Example: "Not more than one secret room or passage is allowable".
In
1926 the British Broadcasting Company (It didn't become the
Corporation for another year) was being criticized for being boring, so
they hired the famously witty Knox to give them some spark. And spark he
did.
On January 16th, in a studio in the back of an
Edinburgh music store he performed a one-man show. The BBC warned that
the show was going to be humor, but it began like any news show. Then
it reported that protesters had gathered in Trafalgar Square, led by Mr.

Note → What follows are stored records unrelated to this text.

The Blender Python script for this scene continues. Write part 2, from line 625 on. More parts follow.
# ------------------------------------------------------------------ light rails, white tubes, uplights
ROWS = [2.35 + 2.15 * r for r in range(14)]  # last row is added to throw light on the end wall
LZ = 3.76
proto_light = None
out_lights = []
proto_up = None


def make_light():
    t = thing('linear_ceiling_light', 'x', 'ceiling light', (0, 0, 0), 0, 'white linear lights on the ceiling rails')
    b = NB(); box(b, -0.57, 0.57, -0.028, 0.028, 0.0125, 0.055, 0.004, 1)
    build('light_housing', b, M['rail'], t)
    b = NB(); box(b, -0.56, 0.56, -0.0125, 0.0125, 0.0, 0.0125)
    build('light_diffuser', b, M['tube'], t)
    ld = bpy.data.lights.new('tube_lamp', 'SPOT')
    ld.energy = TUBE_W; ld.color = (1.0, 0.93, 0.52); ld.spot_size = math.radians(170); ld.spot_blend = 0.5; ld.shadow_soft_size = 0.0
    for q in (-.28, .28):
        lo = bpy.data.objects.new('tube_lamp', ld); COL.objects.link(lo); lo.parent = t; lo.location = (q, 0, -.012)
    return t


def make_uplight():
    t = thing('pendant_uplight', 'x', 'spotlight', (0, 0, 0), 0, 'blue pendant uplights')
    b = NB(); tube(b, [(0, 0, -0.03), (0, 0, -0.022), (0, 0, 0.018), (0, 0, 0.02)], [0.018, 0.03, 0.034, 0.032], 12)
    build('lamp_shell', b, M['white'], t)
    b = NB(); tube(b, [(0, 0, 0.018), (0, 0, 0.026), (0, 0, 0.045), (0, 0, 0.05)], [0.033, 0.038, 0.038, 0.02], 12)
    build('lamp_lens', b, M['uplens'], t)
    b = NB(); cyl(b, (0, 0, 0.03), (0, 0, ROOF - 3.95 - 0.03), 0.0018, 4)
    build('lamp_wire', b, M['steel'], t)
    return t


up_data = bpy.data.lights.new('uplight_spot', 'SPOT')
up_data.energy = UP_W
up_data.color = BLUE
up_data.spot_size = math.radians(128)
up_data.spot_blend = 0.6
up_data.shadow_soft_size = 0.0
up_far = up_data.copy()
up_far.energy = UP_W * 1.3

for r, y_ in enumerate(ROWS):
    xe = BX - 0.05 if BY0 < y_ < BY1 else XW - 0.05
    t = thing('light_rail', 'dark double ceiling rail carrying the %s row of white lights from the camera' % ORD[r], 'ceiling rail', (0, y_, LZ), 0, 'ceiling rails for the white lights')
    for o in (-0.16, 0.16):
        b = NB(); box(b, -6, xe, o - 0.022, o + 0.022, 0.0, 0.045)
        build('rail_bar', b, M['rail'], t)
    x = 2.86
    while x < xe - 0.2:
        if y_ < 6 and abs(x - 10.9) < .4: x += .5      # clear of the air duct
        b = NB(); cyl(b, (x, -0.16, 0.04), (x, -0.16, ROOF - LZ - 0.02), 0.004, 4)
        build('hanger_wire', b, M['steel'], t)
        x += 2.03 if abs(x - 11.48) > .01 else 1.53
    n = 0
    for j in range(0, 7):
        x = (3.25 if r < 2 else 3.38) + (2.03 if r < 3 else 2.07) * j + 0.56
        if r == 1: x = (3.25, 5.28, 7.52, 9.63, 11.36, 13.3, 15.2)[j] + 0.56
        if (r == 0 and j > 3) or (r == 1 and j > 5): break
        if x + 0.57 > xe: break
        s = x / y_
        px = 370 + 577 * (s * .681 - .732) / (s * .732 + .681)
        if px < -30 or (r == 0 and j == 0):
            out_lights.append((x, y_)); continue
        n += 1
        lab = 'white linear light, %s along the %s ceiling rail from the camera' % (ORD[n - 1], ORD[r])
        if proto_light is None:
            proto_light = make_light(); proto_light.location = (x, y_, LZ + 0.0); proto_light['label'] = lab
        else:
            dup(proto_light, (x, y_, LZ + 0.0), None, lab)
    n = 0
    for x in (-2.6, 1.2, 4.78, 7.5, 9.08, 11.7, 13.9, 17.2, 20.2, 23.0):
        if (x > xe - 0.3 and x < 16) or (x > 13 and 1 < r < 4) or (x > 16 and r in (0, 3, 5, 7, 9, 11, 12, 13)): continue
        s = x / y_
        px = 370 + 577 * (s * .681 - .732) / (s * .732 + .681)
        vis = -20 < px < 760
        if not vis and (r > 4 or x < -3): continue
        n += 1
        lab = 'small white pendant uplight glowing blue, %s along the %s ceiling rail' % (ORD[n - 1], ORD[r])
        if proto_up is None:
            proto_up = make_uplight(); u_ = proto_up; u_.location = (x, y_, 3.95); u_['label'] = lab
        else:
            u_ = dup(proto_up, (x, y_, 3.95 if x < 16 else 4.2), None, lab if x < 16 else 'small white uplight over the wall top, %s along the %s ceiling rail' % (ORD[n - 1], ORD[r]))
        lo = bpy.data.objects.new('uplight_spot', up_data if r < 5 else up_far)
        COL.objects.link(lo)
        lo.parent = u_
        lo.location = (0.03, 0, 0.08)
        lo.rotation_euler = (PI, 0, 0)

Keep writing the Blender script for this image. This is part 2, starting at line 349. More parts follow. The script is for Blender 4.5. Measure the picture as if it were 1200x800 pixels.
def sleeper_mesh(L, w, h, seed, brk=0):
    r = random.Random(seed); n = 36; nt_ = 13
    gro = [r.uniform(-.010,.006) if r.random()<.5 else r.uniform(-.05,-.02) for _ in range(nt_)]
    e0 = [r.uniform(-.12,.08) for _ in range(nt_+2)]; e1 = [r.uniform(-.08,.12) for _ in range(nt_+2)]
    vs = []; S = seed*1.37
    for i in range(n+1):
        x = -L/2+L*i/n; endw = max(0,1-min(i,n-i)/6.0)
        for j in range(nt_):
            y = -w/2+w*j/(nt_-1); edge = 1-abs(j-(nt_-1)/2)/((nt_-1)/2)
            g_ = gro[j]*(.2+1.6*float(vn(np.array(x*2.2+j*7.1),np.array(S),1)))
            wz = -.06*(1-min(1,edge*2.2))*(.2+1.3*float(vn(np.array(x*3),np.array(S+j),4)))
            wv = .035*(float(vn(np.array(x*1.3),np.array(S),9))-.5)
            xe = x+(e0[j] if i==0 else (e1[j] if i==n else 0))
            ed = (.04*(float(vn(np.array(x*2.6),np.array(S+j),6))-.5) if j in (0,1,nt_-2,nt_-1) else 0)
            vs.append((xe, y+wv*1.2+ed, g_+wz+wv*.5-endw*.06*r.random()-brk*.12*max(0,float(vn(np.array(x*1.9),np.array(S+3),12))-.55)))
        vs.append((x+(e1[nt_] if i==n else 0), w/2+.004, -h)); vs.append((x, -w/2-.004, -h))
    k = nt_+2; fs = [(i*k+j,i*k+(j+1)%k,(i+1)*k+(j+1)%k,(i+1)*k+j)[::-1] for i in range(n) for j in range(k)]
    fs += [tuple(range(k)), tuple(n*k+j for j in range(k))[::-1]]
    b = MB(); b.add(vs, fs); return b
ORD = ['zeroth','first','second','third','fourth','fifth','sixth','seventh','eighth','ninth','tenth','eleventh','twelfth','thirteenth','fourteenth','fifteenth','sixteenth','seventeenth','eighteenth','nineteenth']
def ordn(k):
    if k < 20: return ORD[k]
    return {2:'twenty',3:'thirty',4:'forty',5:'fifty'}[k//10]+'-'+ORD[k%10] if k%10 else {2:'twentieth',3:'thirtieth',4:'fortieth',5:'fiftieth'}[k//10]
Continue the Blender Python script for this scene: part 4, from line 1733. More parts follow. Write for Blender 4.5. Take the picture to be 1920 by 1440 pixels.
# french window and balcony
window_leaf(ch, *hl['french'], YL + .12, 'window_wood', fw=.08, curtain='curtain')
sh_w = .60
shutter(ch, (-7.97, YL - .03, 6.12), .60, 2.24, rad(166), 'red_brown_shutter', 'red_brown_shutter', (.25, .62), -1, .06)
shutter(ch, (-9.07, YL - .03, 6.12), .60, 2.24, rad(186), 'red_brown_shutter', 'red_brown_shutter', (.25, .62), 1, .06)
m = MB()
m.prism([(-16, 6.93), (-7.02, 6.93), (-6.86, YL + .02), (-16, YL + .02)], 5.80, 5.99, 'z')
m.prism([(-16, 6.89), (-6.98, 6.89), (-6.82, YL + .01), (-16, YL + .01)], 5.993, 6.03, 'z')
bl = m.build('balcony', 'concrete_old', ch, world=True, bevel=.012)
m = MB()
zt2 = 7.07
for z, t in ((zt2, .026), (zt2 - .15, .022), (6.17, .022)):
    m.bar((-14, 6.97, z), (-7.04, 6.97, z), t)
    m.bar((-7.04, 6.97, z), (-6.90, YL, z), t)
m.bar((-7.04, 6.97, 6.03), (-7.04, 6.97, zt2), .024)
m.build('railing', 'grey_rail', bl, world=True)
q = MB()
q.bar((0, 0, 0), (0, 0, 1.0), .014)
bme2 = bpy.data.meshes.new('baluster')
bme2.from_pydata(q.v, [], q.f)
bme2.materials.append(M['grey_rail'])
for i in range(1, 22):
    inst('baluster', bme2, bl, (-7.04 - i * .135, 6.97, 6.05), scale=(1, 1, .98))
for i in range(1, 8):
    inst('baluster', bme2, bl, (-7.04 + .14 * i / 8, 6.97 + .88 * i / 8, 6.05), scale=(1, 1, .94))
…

Poppleberry, the leader of the National Movement for Abolishing Theatre
Queues.
In between less-interesting news reports came
announcements of mob violence, explosions, and the roasting alive of
one official who "will therefore be unable to deliver his lecture to
you." And then a mortar attack on the Houses of Parliament: “The clock tower, 320 feet in height, has just fallen to the ground, together with the famous clock Big Ben.” Finally the BBC itself was
attacked.
It may seem crazy that anyone could take this
nonsense seriously, but radio was still a new medium (having started in
the UK in 1920) and sound effects - used liberally here - were unheard
of, so to speak. Keep in mind that the Bolshevik Revolution was a fresh
memory, and a national strike in Britain was being planned for the
spring.
So people called the BBC demanding to know
what was really going on. Some people wanted the Navy to attack the
entirely fictional rioters. "People Alarmed All Week-End" ran one
newspaper headline.
Martin Edwards, in his excellent book, The Golden Age of Murder,
suggests that this disaster encouraged the BBC to look for a less risky
form of entertainment and led to some of the greatest British crime
writers, including Dorothy L. Sayers, Agatha Christie, Anthony Berkeley,
and yes, even Father Knox, to create a round-robin mystery for the
radio.
So, that's the true story of a radio hoax. And none of this has been an April Fool's joke.